When I lived in England Anglicans almost universally referred to the Catholic Church as “the Roman Catholic Church.” They would emphasize the word “Roman”. The subtext was, “We Anglicans are Catholics too you know. It’s just that we’re not ‘Roman’ Catholics.”
Very often this was accompanied by a branch of the Dan Brown school of church history in which Christianity came to Britain directly by Joseph of Arimathea. They would explain that he founded the Celtic Church which was independent of “Roman hierarchical authority.” This Celtic Church was in tune with nature, valued women’s ministry, was democratic and well, pretty much the way Anglicanism is today…” Then at the Synod of Whitby the Roman Catholic Church began to assert it’s harsh, foreign and hierarchical authority. At the Reformation the true, unsullied, English Catholicism was restored. Unfortunately there is virtually no evidence for this theory, but they cling to it still in one form or another. To read more about this idea here’s an article I wrote on it some time ago.

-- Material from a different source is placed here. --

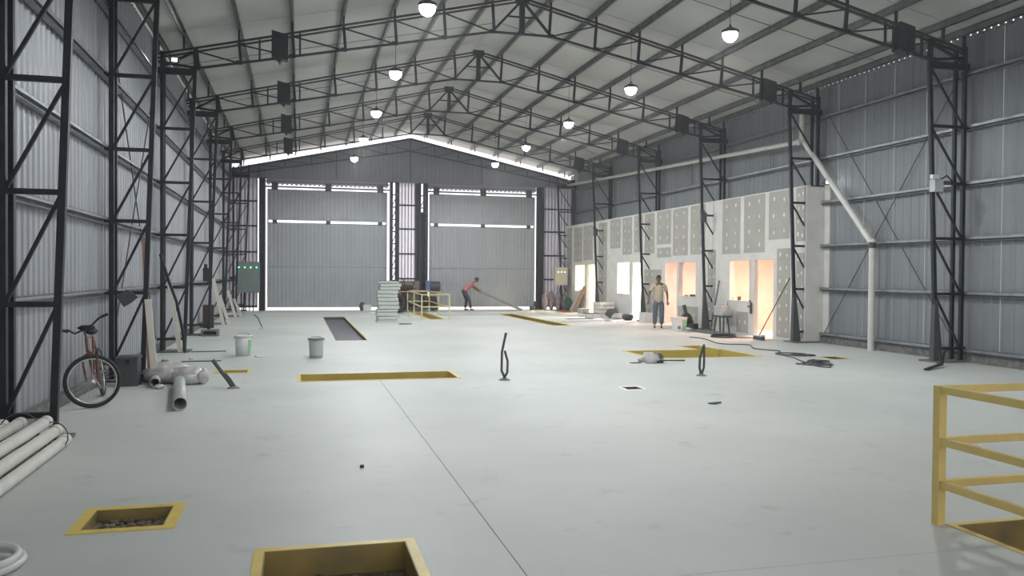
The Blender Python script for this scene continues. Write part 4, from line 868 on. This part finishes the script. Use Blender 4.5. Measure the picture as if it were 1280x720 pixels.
def hand(wrist, elbow, facing):
    w = Vector(wrist); d = (w-Vector(elbow)).normalized(); s = d.cross(Vector(facing)).normalized(); f = s.cross(d).normalized(); out = []
    palm = chain([tuple(w - d*0.02), tuple(w + d*0.04), tuple(w + d*0.085)], [(0.027, 0.02), (0.036, 0.016), (0.038, 0.014)]); out.append(skin_mesh(*palm, 'palm'))
    for q, L in ((-0.030, 0.060), (-0.010, 0.075), (0.010, 0.070), (0.028, 0.055)):
        b = w + d*0.08 + s*q; out.append(skin_mesh(*chain([tuple(b), tuple(b+d*L*0.5+f*0.008), tuple(b+d*L*0.85+f*0.03)], [0.010, 0.009, 0.007]), 'finger'))
    b = w + d*0.03 - s*0.03; out.append(skin_mesh(*chain([tuple(b), tuple(b+d*0.03-s*0.025+f*0.01), tuple(b+d*0.065-s*0.03+f*0.025)], [0.013, 0.011, 0.008]), 'thumb'))
    return out
def head_mesh(c, fwd, up=(0, 0, 1)):
    c = Vector(c); f = Vector(fwd).normalized(); u = Vector(up); u = (u-f*u.dot(f)).normalized(); s = f.cross(u)
    mb = MB(); vs = []; n, m = 20, 14
    for i in range(m+1):
        a = math.pi*i/m
        for k in range(n):
            t = 2*math.pi*k/n; fx = math.sin(a)*math.cos(t); sx = math.sin(a)*math.sin(t); z = math.cos(a)
            jaw = 1.0 if z > -0.1 else 1.0 + (z+0.1)*0.32
            r = c + f*(fx*0.098*jaw + (0.010 if z < -.2 and fx > .3 else 0)) + s*(sx*0.075*jaw) + u*(z*0.118)
            # eye sockets, brow
            if fx > 0.75 and abs(z) < 0.18 and 0.15 < abs(sx) < 0.6: r -= f*0.008
            vs.append(r)
    fs = [(i*n+k, (i+1)*n+k, (i+1)*n+(k+1) % n, i*n+(k+1) % n) for i in range(m) for k in range(n)]
    mb.add(vs, fs, True)
    def P3(a, b, d): return c + f*a + s*b + u*d
    mb.add([P3(.09,-.008,.015), P3(.09,.008,.015), P3(.122,0,-.025), P3(.092,-.017,-.032), P3(.092,.017,-.032)], [(0,1,2),(0,2,3),(1,4,2),(2,4,3)])
    for q in (-1, 1): mb.blob(P3(-.005, q*.076, -.01), (.016, .016, .03), 8, 6)
    face = MB()
    for q in (-1, 1): face.blob(P3(.088, q*.03, .008), (.010, .010, .006), 8, 5)
    face.bar(P3(.094, -.022, -.058), P3(.094, .022, -.058), .006, .005)
    hair = MB(); vs = []
    for i in range(8):
        a = math.pi*0.56*i/7
        for k in range(n):
            t = 2*math.pi*k/n; aa = a*(0.72 if math.cos(t) > 0.3 else 1.0)
            vs.append(c + f*(math.sin(aa)*math.cos(t)*0.105-.004) + s*(math.sin(aa)*math.sin(t)*0.082) + u*(math.cos(aa)*0.127))
    hair.add(vs, [(i*n+k, (i+1)*n+k, (i+1)*n+(k+1) % n, i*n+(k+1) % n) for i in range(7) for k in range(n)], True)
    return mb, face, hair
def person(label, loc, rz, J, shirt, trousers, face_dir, head_up=(0, 0, 1), shoes='dgrey', cap=None):
    """J: joint positions, metres, figure standing at the origin facing +x"""
    g = lambda k: tuple(J[k]); parts = []
    V = ['pelvis', 'waist', 'chest', 'neckb', 'neck', 'shl', 'ell', 'wrl', 'shr', 'elr', 'wrr', 'hpl', 'knl', 'anl', 'hpr', 'knr', 'anr']
    verts = [g(v) for v in V]; idx = {v: i for i, v in enumerate(V)}
    E = [('pelvis','waist'),('waist','chest'),('chest','neckb'),('neckb','neck'),('neckb','shl'),('shl','ell'),('ell','wrl'),('neckb','shr'),('shr','elr'),('elr','wrr'),('pelvis','hpl'),('hpl','knl'),('knl','anl'),('pelvis','hpr'),('hpr','knr'),('knr','anr')]
    rad = dict(pelvis=.10, waist=.10, chest=.135, neckb=.075, neck=.055, shl=.062, shr=.062, ell=.042, elr=.042, wrl=.028, wrr=.028, hpl=.07, hpr=.07, knl=.057, knr=.057, anl=.038, anr=.038)
    body = skin_mesh(verts, [(idx[a], idx[b]) for a, b in E], [rad[v] for v in V], 'person')
    hm, fm, hr = head_mesh(J['head'], face_dir, head_up); heads = hm.mesh('h', M['skin'])
    feet = []
    allm = [body, heads] + hand(g('wrl'), g('ell'), face_dir) + hand(g('wrr'), g('elr'), face_dir)
    root = link('person', merge(allm, 'person', M['skin']), None, loc=loc); root.rotation_euler = (0, 0, rz); tag(root, label, 'person')
    fm.build('face_features', M['hair'], root); hr.build('hair', M[cap or 'hair'], root)
    def up(k, k2, t): return lerp(g(k), g(k2), t)
    sv = [tuple(Vector(g('pelvis'))*1.12-Vector(g('waist'))*0.12-Vector((0, 0, .11))), g('waist'), g('chest'), up('chest', 'neckb', .85), g('shl'), up('shl', 'ell', .75), g('shr'), up('shr', 'elr', .75)]
    link('t_shirt', merge([skin_mesh(sv, [(0,1),(1,2),(2,3),(3,4),(4,5),(3,6),(6,7)], [.172, .162, .158, .088, .080, .066, .080, .066], 's')], 't_shirt', M[shirt]), root)
    sv = [g('pelvis'), g('hpl'), g('knl'), up('knl', 'anl', .95), g('hpr'), g('knr'), up('knr', 'anr', .95), up('pelvis', 'waist', .25)]
    link('trousers', merge([skin_mesh(sv, [(0,1),(1,2),(2,3),(0,4),(4,5),(5,6),(0,7)], [.156, .108, .078, .066, .108, .078, .066, .152], 't')], 'trousers', M[trousers]), root)
    for k in ('anl', 'anr'):
        a = Vector(g(k)); link('shoe', merge([skin_mesh(*chain([tuple(a+Vector((-.05, 0, -.04))), tuple(a+Vector((.05, 0, -.045))), tuple(a+Vector((.16, 0, -.055)))], [(.045, .045), (.045, .045), (.042, .032)]), 'f')], 'shoe', M[shoes]), root)
    return root
person('man in beige t-shirt and blue jeans walking beside the paint tub', (11.14, 24.4, 0), math.radians(-112),
       dict(pelvis=(0, 0, .90), waist=(.01, 0, 1.04), chest=(.03, .0, 1.24), neckb=(.03, 0, 1.40), neck=(.05, 0, 1.47), head=(.08, -0.01, 1.585), shl=(.02, .19, 1.37), ell=(-.04, .27, 1.10), wrl=(.05, .28, .86),
            shr=(.03, -.19, 1.36), elr=(.05, -.30, 1.11), wrr=(.17, -.33, .88), hpl=(0, .095, .86), knl=(.07, .10, .48), anl=(-.06, .10, .10), hpr=(0, -.095, .86), knr=(.06, -.11, .48), anr=(.04, -.12, .10)),
       'shirt', 'jeans', (1, 0.15, -.12))
person('worker in faded red t-shirt and cap bending to hold the long sheet', (7.45, 37.3, 0), 0.0,
       dict(pelvis=(-.10, 0, .92), waist=(-.02, 0, 1.06), chest=(.17, 0, 1.20), neckb=(.34, 0, 1.30), neck=(.41, 0, 1.34), head=(.49, 0, 1.42), shl=(.30, .18, 1.24), ell=(.42, .20, 1.02), wrl=(.58, .14, .92),
            shr=(.30, -.18, 1.22), elr=(.44, -.20, 1.04), wrr=(.60, -.10, .96), hpl=(-.10, .10, .88), knl=(.04, .12, .50), anl=(-.02, .13, .10), hpr=(-.10, -.10, .88), knr=(.14, -.10, .50), anr=(.20, -.12, .10)),
       'pink', 'dtrou', (1, 0, -.45), (0.35, 0, 1), cap='leaf')

# ------------------------------------------------------------------ scatter volume added to give part of the lens glow
hz = MB().box(XWL-0.1, XWR+0.05, Y0+0.1, YE+0.08, -0.4, 8.5).build('haze', M['white']); hz['kind'] = 'stuff'; hz['label'] = 'thin haze added throughout the hall for part of the lens glow'
hm = bpy.data.materials.new('haze'); hm.use_nodes = True; nt = hm.node_tree; nt.nodes.remove(nt.nodes['Principled BSDF'])
vs_ = nt.nodes.new('ShaderNodeVolumeScatter'); vs_.inputs['Density'].default_value = 0.0028; vs_.inputs['Anisotropy'].default_value = 0.5
nt.links.new(vs_.outputs[0], nt.nodes['Material Output'].inputs['Volume']); hz.data.materials[0] = hm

They like to say, “Romanism is just one form of Catholicism.” In addition to this the word “Romanism” or the “Roman” prefix is very often linked with an incurable English snobbery and racism. So the Anglicans would say in a delightfully snide way, “The Roman Catholic Church! The Church for Italian waiters and Irish ditch diggers!” It’s nice in an old fashioned Miss Marple English sort of way I guess. All Oscar Wilde quips, tea and lace and fine china for the old ladies (of both genders and all ages).
I don’t really mind this sort of thing. It adds to the quaint charm of the Church of England.
However, a couple of things should be observed. First, by its very definition there can be only one Catholic Church. Saying, “We’re Catholic just not Roman Catholic.” is a contradiction in terms. It’s like a fellow on a dude ranch in Sweden saying, “I’m a Texan, just not an American Texan.” Saying “Romanism is just one form of Catholicism” is like a person who runs an English tea room in Los Angeles saying, “Of course being an English subject is just one expression of Englishness.” That’s nonsense. Anglicans shouldn’t deceive themselves. They may do things in a Catholic way, and that’s very nice indeed, but dressing up like a Catholic doesn’t make you a Catholic. Believing Catholic doctrine and using a Catholic liturgy is very nice too and a darn sight better than not doing so, but that also does not make you a Catholic.
Being a Catholic is defined by being in full communion with the Bishop of Rome, and if you don’t mind we’ll define what being a member of our church consists of just as you, quite rightly, would define yours. We don’t mind at all if you imitate us, and we’re flattered that you want to be Catholic in many ways and we encourage you in this enterprise, and seek fellowship with you as our brothers and sisters in Christ. We acknowledge your many gifts and the service you bring to Christ and his church and we value our relationship and seek for fraternal charity to be nurtured, but within this same spirit of charity we also wish to correct your mis apprehension that you are Catholics.
You are not. Your church was founded in a violent and rapacious revolution that deliberately broke communion with the successor of Peter, and that wound to the unity of Christ’s body has been made worse through the conscious and intentional decisions your church has made over the last forty years.
I realize what I have written may anger and offend some Anglicans, but healthy relationships are based on honesty and clarity. I, for one, find that one of the greatest obstacles to unity is the number of Anglicans who still–despite the events of the last decades–maintain that they are Catholic. With all sorts of subtlety, smoke and mirrors they maintain this fiction.
If only they could see, from a Catholic perspective, how sad and silly they appear. Once I became a Catholic I looked back on the arguments I made and the positions I took and I was ashamed of how much I had believed the lies of others and worst of all, lied to myself.